In earlier times, the bullet had been other things, because Pythagorean metempsychosis is not reserved for humankind alone. It was the silken cord given to viziers in the East, the rifles and bayonets that cut down the defenders of the Alamo, the triangular blade that slit a queen’s throat, the wood of the Cross and the dark nails that pierced the flesh of the Redeemer, the poison kept by the Carthaginian chief in an iron ring on his finger, the serene goblet that Socrates drank down one evening.

In the dawn of time it was the stone that Cain hurled at Abel, and in the future it shall be many things that we cannot even imagine today, but that will be able to put an end to men and their wondrous, fragile life.

– In Memoriam, J.F.K. by J.L. Borges

20 thoughts on “Lapidary: The Sphere by Fritz Koenig”

  1. This blog made me flash back to reading in the NYT how Koenig came to New York soon after his ‘big baby’ had been crushed, and reflect on its birth and life.

    “Yamasaki [chief architect of the towers] kept asking me to make the sculpture bigger and bigger to compliment his design, but I wanted to make something in contrast.”

    “So, I designed ‘The Sphere,’ which some people said resembled a head wearing a helmet.
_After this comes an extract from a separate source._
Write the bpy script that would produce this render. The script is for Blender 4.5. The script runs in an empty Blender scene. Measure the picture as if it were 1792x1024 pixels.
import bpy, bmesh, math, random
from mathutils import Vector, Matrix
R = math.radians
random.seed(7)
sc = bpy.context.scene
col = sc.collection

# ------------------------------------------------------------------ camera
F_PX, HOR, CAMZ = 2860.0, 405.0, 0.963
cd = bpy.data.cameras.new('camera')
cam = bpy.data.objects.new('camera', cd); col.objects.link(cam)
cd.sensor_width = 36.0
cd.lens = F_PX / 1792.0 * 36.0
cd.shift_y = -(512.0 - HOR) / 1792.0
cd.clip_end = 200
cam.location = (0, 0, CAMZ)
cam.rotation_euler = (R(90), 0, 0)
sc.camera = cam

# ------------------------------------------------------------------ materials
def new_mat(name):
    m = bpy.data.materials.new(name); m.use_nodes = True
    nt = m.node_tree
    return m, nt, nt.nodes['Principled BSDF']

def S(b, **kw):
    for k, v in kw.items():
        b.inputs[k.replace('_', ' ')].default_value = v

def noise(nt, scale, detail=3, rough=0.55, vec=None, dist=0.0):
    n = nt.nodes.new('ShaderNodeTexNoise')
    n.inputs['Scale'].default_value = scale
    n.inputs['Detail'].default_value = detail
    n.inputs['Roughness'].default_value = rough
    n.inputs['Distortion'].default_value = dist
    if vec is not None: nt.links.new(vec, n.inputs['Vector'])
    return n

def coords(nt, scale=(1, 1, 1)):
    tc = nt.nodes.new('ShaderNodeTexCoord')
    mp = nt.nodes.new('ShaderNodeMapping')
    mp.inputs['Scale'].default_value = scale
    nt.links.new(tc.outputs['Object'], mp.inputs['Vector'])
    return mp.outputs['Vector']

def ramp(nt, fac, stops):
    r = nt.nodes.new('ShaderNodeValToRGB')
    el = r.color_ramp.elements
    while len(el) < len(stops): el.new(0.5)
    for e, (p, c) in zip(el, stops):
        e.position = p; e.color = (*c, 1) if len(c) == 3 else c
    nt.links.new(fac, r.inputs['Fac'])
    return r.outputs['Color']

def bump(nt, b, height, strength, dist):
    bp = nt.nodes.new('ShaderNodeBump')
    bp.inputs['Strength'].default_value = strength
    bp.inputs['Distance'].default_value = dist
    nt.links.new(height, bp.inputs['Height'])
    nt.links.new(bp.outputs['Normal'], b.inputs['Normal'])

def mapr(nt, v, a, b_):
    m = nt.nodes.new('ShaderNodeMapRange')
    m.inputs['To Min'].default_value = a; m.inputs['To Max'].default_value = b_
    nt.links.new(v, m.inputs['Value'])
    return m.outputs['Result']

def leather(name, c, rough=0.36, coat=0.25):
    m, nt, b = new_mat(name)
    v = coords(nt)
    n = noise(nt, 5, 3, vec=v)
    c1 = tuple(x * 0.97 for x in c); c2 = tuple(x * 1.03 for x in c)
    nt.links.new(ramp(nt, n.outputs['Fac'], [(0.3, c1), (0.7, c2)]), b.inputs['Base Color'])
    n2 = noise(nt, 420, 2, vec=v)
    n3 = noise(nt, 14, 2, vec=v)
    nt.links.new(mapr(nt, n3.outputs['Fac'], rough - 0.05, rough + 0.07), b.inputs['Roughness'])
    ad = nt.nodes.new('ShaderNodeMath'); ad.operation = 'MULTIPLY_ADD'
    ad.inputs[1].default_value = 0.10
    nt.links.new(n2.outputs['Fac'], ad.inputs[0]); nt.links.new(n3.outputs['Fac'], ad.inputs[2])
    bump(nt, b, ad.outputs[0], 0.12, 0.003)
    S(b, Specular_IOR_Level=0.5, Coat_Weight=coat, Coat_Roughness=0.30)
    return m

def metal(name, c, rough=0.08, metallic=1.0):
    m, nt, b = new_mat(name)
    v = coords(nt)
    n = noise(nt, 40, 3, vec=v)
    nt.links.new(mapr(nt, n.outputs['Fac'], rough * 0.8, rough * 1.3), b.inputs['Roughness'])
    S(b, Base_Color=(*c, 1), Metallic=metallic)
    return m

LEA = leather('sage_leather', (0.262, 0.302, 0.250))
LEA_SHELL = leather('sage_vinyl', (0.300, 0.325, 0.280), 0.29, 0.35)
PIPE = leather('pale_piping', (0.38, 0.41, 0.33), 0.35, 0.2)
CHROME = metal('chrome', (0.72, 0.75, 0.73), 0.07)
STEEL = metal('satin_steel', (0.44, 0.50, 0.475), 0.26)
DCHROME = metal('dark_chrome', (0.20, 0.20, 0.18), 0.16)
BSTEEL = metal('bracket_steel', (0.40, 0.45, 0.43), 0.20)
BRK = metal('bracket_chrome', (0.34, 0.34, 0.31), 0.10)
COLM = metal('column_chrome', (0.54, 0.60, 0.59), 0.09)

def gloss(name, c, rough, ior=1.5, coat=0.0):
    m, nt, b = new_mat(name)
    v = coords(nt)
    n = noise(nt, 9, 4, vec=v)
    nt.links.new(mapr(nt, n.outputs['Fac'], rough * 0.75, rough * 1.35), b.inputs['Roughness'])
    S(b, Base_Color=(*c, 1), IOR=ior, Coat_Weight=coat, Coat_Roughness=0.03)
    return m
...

Laughingly, I said to Yamasaki, ‘The helmet is there because when your towers fall, I don’t want my head to be crushed by them.’ I was joking, of course, but who knows why I said that?”

    Your post under ‘Lapidary’ makes my head spin with scales—the architect’s wish for the sculpture to be bigger, and the sculptor’s preference for contrast; to your bringing it down to the size of a bullet, killed by planes and towers much bigger, while what we’re left with is a crushed sphere, of which Koenig said: “It is an optical bridge between humanity and that which is inexplicable, which is out of reach,” a gem too heavy to be worn on one finger, but sizable enough for a lapidary statement not needing to be engraved.